Search the material for the word "part" and report each line where it turns up.

** DATASET CONTENT **
------------------------
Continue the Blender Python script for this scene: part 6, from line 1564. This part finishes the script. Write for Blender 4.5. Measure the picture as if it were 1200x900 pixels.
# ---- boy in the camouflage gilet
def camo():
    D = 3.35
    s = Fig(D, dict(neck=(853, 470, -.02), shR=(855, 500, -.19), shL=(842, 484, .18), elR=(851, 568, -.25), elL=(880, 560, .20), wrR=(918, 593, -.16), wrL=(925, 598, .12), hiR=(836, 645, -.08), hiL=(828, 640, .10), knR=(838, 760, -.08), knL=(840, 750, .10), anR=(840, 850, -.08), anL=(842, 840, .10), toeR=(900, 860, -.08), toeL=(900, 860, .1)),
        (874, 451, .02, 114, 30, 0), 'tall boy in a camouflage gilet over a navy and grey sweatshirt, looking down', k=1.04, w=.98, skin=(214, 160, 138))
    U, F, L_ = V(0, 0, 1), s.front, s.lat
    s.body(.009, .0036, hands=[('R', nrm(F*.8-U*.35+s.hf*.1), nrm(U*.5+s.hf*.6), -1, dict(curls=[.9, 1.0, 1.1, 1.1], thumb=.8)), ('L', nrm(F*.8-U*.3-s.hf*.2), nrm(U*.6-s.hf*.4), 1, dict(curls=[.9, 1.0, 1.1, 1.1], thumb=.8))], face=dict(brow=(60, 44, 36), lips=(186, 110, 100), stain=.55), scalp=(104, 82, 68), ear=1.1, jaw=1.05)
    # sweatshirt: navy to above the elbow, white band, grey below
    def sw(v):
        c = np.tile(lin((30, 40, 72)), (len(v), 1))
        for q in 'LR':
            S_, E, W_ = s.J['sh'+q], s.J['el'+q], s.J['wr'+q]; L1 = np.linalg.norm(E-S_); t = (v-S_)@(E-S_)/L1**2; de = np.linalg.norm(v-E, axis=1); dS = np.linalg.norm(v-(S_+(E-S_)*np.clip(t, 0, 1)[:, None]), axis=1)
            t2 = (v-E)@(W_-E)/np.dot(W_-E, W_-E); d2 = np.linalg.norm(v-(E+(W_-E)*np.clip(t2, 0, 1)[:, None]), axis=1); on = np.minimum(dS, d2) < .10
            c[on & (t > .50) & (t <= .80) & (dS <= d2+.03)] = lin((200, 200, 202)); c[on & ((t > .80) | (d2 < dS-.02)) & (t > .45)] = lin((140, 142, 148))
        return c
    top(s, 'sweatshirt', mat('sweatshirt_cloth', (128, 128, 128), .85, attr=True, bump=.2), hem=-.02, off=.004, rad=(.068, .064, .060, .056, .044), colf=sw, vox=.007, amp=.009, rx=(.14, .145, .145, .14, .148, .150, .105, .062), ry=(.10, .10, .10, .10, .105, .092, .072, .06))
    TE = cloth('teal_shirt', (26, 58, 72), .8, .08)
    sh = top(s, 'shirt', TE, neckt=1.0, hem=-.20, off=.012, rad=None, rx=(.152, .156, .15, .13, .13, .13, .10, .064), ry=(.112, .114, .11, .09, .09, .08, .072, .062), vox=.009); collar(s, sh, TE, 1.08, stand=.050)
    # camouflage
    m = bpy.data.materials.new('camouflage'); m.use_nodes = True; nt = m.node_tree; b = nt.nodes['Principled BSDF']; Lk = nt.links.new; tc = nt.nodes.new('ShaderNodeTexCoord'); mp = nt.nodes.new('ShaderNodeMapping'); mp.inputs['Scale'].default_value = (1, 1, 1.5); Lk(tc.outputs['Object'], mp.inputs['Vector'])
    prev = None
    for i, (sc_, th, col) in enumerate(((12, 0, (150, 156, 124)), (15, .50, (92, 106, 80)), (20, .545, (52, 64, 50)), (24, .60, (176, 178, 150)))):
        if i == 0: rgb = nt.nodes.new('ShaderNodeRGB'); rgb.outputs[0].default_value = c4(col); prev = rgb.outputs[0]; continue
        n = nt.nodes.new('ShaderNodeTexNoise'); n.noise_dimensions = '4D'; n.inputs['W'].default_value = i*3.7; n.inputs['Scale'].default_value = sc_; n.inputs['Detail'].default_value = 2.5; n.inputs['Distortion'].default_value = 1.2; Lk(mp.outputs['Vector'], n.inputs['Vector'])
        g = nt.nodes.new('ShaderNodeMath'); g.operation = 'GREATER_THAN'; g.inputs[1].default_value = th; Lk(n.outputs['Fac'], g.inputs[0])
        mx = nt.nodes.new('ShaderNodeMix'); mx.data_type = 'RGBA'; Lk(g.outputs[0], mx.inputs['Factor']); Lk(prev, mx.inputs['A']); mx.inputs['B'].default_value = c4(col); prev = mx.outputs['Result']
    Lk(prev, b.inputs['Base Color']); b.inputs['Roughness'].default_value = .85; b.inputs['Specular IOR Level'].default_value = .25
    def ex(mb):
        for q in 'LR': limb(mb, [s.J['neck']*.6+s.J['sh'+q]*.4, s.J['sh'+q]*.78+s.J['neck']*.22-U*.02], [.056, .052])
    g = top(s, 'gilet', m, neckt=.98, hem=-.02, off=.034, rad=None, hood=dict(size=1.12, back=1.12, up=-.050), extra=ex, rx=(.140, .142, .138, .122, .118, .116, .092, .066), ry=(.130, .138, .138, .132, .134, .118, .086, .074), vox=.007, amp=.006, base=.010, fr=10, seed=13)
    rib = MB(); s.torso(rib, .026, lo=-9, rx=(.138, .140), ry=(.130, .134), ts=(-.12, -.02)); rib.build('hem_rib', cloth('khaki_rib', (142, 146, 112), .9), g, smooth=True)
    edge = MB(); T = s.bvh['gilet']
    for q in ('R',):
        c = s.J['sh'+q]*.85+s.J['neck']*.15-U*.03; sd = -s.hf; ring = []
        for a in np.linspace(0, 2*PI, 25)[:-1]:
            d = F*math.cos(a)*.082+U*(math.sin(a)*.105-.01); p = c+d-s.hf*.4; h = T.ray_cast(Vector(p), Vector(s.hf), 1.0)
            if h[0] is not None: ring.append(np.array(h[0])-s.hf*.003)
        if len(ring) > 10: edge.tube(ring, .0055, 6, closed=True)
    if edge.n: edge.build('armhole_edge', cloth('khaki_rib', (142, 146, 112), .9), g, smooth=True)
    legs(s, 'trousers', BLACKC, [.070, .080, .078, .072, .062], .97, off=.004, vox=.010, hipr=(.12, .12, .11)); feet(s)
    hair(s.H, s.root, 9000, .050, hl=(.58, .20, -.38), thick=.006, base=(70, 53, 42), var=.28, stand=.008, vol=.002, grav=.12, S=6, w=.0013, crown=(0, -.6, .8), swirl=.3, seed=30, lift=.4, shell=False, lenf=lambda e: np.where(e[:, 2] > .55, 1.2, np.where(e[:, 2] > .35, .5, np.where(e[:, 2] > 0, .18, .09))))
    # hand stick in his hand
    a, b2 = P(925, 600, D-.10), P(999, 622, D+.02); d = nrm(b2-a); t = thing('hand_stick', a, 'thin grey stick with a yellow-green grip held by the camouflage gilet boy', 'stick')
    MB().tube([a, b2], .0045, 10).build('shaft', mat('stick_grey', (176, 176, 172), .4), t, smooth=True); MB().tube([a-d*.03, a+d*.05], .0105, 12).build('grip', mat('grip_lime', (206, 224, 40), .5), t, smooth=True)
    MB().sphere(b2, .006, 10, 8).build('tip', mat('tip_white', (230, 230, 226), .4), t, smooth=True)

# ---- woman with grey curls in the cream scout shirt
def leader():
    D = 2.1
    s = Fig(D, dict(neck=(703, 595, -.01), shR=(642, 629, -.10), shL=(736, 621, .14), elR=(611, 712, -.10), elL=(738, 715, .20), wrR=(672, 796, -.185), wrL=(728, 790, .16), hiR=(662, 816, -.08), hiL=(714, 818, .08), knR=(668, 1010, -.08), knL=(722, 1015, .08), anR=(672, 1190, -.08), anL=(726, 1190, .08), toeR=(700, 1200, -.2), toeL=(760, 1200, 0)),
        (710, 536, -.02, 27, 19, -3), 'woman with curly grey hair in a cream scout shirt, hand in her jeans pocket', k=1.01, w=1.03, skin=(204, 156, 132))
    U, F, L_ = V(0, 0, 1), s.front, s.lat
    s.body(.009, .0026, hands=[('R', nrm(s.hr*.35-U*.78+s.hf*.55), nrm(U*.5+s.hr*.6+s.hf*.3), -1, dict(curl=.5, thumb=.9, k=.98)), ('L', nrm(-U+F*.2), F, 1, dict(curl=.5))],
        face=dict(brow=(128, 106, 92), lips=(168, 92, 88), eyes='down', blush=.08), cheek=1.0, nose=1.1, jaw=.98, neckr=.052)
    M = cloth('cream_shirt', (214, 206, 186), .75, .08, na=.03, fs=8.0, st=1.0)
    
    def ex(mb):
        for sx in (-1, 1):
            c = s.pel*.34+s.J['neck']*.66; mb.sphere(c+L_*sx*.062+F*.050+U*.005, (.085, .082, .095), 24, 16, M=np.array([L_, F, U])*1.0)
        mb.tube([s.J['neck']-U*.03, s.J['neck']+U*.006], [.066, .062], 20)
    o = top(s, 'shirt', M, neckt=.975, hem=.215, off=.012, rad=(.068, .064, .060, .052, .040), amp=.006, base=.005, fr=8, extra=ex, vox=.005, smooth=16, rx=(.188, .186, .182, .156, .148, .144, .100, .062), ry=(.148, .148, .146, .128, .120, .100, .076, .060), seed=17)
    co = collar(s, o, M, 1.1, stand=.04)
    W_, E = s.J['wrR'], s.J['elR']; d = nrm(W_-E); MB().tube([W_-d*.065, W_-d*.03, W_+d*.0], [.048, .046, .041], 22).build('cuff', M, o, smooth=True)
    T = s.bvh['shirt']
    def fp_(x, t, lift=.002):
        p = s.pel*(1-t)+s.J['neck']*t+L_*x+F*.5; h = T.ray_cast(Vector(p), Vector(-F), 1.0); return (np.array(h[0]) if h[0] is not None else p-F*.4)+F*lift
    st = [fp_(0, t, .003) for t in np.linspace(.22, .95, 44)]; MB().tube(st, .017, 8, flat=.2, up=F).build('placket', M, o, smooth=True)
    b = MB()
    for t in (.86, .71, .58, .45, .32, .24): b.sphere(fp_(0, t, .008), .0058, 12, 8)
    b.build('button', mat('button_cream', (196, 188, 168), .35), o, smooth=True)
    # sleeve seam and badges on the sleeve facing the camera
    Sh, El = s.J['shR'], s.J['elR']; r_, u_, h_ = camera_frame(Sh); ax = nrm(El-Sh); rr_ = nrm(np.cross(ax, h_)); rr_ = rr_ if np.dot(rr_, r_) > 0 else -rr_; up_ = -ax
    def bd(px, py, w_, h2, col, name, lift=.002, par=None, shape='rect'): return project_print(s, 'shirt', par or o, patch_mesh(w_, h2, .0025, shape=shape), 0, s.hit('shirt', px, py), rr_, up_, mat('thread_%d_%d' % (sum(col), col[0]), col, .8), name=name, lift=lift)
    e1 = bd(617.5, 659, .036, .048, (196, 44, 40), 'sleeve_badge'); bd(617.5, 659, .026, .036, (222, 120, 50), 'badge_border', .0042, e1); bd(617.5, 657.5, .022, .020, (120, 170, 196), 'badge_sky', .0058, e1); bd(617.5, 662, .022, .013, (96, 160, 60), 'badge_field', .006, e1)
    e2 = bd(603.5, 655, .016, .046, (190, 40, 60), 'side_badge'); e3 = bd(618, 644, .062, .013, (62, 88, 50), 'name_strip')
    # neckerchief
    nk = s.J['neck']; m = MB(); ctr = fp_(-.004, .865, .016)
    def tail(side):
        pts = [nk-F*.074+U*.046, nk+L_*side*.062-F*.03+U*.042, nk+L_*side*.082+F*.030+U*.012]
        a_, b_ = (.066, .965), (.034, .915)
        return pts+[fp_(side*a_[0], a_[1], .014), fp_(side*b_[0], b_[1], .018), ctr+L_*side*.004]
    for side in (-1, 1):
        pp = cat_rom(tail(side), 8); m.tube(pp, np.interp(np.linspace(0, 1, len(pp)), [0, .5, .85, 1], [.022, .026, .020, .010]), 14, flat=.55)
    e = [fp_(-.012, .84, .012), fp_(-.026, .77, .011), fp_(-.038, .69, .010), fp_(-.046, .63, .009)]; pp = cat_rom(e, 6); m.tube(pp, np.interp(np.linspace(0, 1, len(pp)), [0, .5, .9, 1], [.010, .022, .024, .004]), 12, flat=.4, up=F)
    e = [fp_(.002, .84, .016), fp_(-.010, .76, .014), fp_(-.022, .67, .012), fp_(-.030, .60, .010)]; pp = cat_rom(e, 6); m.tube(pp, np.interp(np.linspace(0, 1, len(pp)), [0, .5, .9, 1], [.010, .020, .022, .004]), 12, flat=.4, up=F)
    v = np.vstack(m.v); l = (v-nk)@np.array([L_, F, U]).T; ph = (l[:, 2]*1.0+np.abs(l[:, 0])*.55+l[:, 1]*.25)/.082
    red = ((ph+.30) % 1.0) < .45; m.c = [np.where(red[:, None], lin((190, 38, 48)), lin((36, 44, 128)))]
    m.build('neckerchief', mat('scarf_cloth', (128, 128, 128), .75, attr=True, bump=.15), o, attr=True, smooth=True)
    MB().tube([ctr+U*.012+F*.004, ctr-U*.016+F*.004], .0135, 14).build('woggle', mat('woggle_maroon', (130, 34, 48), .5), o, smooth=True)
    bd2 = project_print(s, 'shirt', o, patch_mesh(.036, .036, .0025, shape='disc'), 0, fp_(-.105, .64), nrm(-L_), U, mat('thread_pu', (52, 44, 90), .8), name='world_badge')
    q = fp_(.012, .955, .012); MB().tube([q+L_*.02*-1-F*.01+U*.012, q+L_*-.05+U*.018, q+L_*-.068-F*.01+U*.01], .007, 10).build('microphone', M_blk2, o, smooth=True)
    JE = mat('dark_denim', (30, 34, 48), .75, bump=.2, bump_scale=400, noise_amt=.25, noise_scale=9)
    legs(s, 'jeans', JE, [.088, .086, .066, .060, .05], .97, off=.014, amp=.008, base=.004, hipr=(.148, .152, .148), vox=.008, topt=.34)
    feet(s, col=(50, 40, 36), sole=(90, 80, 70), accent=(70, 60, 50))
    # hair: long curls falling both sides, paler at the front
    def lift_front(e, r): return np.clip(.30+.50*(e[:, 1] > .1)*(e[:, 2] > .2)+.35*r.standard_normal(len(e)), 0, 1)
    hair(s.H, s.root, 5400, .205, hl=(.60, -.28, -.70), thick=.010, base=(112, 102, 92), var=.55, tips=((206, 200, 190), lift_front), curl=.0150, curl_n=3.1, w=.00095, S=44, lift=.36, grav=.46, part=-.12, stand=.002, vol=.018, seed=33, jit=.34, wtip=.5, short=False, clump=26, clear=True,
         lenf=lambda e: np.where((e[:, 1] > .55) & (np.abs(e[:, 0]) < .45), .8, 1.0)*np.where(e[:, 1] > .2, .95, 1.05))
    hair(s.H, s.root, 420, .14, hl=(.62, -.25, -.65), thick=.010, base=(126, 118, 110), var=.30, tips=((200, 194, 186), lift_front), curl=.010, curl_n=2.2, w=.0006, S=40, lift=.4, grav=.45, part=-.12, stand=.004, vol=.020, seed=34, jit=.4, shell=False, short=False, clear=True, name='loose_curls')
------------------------
** SOLUTION TO THIS EXERCISE **
Continue the Blender Python script for this scene: part 6, from line 1564. This part finishes the script. Write for Blender 4.5. Measure the picture as if it were 1200x900 pixels.
    hair(s.H, s.root, 5400, .205, hl=(.60, -.28, -.70), thick=.010, base=(112, 102, 92), var=.55, tips=((206, 200, 190), lift_front), curl=.0150, curl_n=3.1, w=.00095, S=44, lift=.36, grav=.46, part=-.12, stand=.002, vol=.018, seed=33, jit=.34, wtip=.5, short=False, clump=26, clear=True,
    hair(s.H, s.root, 420, .14, hl=(.62, -.25, -.65), thick=.010, base=(126, 118, 110), var=.30, tips=((200, 194, 186), lift_front), curl=.010, curl_n=2.2, w=.0006, S=40, lift=.4, grav=.45, part=-.12, stand=.004, vol=.020, seed=34, jit=.4, shell=False, short=False, clear=True, name='loose_curls')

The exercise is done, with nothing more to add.